Stadtwerke: „Für den 24-Stunden-Betrieb der Fähre ist der gefundene LNG-Antrieb die bestmögliche Lösung“
Die Stadtwerke Konstanz verweisen auf umfangreiche Untersuchungen im Vorfeld. Dabei seien der batterieelektrische Antrieb, Brennstoffzellen, Hybridantriebe und Flüssigerdgas nach ökologischen und ökonomischen Kriterien geprüft worden.
„Für den 24-Stunden-Betrieb der Fähre und dem gegebenen Fahrprofil ist nach dem jetzigen Stand der Technik der gefundene LNG-Antrieb die bestmögliche Lösung, auch unter ökologischen Gesichtspunkten“, schreibt Josef Siebler, Sprecher der Stadtwerke auf Anfragen.
Die neue Fähre könnte auch problemlos mit aus Biogasanlagen erzeugtem LNG betankt werden, sobald dieses zu verträglichen Marktpreisen zu haben sei. Dann wäre der Kohlendioxid-Ausstoß bei nahezu Null. Aber auch das klassische Flüssiggas habe Vorteile.

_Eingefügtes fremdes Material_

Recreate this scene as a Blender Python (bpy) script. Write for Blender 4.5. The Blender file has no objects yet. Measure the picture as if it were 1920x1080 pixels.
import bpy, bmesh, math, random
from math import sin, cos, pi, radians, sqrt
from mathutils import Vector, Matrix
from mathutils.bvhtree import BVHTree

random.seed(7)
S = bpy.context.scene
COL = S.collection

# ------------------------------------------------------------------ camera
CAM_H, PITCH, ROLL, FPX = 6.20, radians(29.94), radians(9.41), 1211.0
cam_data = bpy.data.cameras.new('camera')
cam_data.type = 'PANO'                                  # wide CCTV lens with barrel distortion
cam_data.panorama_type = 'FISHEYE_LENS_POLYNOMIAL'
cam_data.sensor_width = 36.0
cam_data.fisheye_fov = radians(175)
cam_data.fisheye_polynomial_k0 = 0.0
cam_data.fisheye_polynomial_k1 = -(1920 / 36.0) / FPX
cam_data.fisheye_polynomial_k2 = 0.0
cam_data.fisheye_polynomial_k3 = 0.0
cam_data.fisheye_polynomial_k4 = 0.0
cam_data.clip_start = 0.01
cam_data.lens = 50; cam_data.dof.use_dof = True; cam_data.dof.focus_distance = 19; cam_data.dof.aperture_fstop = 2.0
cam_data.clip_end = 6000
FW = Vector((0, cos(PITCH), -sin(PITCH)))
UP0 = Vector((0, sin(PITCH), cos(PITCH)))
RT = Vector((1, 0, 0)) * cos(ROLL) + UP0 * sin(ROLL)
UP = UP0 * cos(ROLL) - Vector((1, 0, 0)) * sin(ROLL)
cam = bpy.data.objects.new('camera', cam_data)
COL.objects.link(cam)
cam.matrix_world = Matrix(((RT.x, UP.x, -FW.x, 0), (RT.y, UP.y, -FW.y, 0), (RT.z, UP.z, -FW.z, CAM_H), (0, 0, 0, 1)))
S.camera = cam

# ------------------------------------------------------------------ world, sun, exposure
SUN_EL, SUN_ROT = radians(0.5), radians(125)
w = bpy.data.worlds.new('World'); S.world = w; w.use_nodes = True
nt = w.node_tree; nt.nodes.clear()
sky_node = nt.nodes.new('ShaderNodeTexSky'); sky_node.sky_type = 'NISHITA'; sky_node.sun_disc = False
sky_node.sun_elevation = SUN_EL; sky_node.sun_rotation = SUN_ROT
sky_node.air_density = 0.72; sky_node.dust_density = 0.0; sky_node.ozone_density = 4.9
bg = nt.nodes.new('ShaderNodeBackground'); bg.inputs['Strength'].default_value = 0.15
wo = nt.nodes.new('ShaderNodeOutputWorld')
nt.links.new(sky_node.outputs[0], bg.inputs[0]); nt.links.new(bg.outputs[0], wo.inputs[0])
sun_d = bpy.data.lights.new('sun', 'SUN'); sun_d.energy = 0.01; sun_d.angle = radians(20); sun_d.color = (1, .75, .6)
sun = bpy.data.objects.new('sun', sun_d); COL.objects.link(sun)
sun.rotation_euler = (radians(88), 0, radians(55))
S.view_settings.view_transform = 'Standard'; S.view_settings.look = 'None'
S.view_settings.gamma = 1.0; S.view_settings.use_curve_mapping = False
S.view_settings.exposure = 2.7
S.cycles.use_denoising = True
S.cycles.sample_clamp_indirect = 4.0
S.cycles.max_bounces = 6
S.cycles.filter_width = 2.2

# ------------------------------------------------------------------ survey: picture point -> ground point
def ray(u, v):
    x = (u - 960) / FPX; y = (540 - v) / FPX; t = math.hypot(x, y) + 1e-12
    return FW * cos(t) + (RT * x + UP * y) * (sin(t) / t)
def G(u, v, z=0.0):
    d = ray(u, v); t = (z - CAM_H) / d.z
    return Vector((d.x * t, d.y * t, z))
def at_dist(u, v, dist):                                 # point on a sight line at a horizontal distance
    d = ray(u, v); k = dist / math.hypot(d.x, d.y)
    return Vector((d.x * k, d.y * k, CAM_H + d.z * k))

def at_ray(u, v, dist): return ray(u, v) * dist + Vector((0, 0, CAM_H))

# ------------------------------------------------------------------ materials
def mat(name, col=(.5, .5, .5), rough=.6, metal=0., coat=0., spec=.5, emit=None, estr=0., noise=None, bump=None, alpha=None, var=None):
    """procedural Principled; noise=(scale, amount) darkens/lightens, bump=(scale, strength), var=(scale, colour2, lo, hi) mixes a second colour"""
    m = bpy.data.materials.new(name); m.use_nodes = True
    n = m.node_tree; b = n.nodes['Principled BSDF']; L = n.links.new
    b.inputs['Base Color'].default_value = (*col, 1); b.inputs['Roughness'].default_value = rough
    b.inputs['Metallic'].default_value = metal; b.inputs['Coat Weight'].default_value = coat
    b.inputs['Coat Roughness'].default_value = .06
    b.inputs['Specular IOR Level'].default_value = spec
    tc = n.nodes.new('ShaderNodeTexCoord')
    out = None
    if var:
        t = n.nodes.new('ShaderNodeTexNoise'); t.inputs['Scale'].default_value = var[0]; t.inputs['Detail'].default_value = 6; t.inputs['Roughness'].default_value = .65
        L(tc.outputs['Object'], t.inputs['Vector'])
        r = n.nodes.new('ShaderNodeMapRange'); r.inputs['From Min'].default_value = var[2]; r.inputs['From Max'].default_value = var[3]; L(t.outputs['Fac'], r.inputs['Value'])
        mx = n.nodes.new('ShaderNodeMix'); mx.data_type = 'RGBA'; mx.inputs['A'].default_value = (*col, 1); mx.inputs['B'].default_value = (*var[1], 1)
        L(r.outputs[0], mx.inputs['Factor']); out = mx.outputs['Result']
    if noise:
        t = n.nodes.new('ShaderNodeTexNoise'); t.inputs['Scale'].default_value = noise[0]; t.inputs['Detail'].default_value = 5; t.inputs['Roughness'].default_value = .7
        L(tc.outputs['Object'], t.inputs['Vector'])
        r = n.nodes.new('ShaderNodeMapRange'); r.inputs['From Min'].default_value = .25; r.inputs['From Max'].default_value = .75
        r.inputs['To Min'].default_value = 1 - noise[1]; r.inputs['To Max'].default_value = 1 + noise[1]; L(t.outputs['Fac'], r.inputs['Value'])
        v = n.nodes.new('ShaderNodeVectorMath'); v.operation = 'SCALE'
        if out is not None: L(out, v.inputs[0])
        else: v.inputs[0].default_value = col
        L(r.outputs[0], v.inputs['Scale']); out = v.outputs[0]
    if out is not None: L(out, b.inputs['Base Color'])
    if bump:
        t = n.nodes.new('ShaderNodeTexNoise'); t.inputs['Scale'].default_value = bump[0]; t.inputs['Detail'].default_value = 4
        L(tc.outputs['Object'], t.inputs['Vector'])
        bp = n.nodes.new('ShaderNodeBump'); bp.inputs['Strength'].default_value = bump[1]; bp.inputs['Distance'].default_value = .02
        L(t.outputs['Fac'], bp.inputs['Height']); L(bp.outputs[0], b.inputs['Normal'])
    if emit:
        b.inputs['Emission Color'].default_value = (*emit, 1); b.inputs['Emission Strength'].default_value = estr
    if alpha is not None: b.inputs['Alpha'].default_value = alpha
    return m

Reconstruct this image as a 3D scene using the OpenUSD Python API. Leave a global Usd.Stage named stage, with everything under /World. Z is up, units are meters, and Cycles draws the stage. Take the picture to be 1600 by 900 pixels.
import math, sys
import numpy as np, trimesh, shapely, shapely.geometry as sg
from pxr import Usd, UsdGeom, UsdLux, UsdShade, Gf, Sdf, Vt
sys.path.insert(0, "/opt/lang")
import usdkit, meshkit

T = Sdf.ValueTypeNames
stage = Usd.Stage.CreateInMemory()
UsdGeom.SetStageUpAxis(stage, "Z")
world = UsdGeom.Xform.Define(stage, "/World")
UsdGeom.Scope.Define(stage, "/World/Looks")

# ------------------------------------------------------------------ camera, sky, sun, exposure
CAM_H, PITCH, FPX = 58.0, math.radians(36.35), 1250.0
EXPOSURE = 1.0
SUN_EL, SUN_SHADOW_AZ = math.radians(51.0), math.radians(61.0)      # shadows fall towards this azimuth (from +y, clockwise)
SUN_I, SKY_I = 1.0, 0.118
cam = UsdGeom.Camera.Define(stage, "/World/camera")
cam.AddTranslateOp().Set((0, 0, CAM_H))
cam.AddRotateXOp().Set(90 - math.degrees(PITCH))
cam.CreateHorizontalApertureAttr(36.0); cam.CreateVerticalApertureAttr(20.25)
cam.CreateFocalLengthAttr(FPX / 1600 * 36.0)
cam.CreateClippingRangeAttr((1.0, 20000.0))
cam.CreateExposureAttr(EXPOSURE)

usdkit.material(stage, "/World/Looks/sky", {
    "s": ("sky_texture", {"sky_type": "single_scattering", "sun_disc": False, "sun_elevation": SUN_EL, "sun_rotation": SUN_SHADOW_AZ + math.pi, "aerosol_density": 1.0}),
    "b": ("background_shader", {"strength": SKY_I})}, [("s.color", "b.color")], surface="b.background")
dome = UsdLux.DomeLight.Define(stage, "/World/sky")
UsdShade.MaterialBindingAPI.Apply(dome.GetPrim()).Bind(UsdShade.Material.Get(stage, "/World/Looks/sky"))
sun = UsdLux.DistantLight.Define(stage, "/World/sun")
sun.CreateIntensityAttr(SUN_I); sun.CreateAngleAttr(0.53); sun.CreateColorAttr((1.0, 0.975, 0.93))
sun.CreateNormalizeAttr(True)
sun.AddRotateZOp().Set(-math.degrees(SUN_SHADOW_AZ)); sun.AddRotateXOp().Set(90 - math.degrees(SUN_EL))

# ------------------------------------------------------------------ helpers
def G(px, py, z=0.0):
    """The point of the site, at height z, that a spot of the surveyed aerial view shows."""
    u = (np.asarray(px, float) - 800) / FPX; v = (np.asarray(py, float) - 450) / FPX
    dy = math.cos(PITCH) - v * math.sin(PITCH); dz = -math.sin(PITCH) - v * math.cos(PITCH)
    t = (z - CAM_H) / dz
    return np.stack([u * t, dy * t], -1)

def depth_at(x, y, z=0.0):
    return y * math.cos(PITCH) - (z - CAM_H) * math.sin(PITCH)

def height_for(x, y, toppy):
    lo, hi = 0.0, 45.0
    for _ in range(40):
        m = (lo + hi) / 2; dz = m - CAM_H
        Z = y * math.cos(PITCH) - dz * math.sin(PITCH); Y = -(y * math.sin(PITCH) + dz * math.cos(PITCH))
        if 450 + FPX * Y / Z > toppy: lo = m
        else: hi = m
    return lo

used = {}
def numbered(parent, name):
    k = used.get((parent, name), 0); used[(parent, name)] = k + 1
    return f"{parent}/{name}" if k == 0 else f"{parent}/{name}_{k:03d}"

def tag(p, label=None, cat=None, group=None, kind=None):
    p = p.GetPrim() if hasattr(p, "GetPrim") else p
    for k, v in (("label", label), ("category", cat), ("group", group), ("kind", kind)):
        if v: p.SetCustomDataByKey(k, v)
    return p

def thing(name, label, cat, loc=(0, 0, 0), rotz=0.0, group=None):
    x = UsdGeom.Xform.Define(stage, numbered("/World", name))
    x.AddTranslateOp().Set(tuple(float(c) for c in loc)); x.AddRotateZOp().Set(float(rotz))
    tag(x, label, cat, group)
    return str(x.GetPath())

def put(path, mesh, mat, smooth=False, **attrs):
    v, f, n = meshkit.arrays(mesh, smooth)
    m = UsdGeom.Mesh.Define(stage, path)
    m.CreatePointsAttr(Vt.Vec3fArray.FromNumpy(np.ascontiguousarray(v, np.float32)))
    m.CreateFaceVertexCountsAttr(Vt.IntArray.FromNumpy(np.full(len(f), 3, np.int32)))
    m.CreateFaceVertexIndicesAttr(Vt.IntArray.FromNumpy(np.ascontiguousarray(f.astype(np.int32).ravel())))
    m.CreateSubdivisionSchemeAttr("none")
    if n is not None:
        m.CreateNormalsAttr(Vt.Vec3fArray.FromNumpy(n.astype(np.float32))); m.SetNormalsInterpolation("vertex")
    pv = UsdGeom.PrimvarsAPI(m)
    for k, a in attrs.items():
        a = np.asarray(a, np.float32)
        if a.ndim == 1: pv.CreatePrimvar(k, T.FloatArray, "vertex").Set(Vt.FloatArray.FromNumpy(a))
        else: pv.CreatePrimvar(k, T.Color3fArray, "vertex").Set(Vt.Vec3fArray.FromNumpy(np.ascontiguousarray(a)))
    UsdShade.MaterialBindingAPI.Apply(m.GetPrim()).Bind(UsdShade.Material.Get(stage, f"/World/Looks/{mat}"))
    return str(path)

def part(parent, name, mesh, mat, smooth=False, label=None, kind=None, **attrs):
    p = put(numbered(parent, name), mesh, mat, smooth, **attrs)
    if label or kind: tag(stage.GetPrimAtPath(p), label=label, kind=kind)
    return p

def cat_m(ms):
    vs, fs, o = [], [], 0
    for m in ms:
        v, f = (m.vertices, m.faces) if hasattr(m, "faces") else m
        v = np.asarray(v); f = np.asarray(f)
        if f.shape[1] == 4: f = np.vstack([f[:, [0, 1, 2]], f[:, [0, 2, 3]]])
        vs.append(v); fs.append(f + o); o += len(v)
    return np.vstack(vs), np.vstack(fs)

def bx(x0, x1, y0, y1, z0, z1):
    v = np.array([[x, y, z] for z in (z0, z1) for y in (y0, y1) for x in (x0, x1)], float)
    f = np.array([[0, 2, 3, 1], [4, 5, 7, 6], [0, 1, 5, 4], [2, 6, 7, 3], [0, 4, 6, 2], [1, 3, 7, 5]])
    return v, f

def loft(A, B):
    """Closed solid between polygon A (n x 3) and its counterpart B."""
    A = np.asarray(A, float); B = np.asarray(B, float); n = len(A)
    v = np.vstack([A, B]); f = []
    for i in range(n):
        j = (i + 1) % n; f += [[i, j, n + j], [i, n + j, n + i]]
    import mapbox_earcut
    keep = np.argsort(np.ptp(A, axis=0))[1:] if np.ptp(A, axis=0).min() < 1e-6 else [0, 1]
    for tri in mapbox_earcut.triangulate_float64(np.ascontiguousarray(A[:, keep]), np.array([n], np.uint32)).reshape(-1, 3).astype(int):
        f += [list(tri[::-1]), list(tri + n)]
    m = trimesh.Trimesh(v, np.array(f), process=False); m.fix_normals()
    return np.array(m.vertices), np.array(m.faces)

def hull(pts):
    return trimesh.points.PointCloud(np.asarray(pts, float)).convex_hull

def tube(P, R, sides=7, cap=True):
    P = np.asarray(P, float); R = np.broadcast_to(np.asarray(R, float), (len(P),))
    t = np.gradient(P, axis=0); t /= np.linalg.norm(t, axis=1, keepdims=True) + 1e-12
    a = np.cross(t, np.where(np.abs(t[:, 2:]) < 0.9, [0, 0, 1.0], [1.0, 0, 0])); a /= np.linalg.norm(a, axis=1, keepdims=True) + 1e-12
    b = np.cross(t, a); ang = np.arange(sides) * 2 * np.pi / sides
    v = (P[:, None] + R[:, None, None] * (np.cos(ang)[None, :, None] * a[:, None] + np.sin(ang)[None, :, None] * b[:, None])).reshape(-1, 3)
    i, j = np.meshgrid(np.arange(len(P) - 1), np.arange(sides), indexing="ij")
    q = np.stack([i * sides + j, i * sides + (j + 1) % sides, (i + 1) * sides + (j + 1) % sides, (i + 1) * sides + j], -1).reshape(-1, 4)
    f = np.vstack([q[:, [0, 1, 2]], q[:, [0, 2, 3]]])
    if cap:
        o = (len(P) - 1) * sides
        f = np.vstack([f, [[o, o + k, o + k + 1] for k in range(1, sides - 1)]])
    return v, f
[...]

Bundesverkehrsministerium fördert den Antrieb mit Gas
Siebler bezeichnet den Treibstoff LNG als hochgereinigtes, herunter gekühltes, und damit verflüssigtes Erdgas. Bei der Verbrennung fielen keine Rußpartikel an, im Vergleich zum Diesel bis zu 30 Prozent weniger Kohlendioxid und kaum Stickoxide.
Die Vorteile sieht wohl auch das Bundesverkehrsministerium. Es hatte noch im Jahr 2015 mehr als eine Million Euro zur Förderung des innovativen Antriebs überwiesen. Nach Angaben Sieblers wird die Fähre voraussichtlich ab Spätsommer 2020 zwischen Konstanz und Meersburg verkehren.
Alle sechs Tage werde das neue Schiff dann direkt am Hafen über einen Lastzug betankt. Dieser komme in der Anfangszeit aus Rotterdam, später möglicherweise aus Basel, wo ein neuer LNG-Terminal öffnen werde.
Stadtwerkesprecher Josef Siebler geht davon aus, dass bei der Förderung des Flüssiggases, welches die Stadtwerke beziehen, das wegen gravierender Umweltfolgen in der Kritik stehende Fracking nicht zum Einsatz kommt.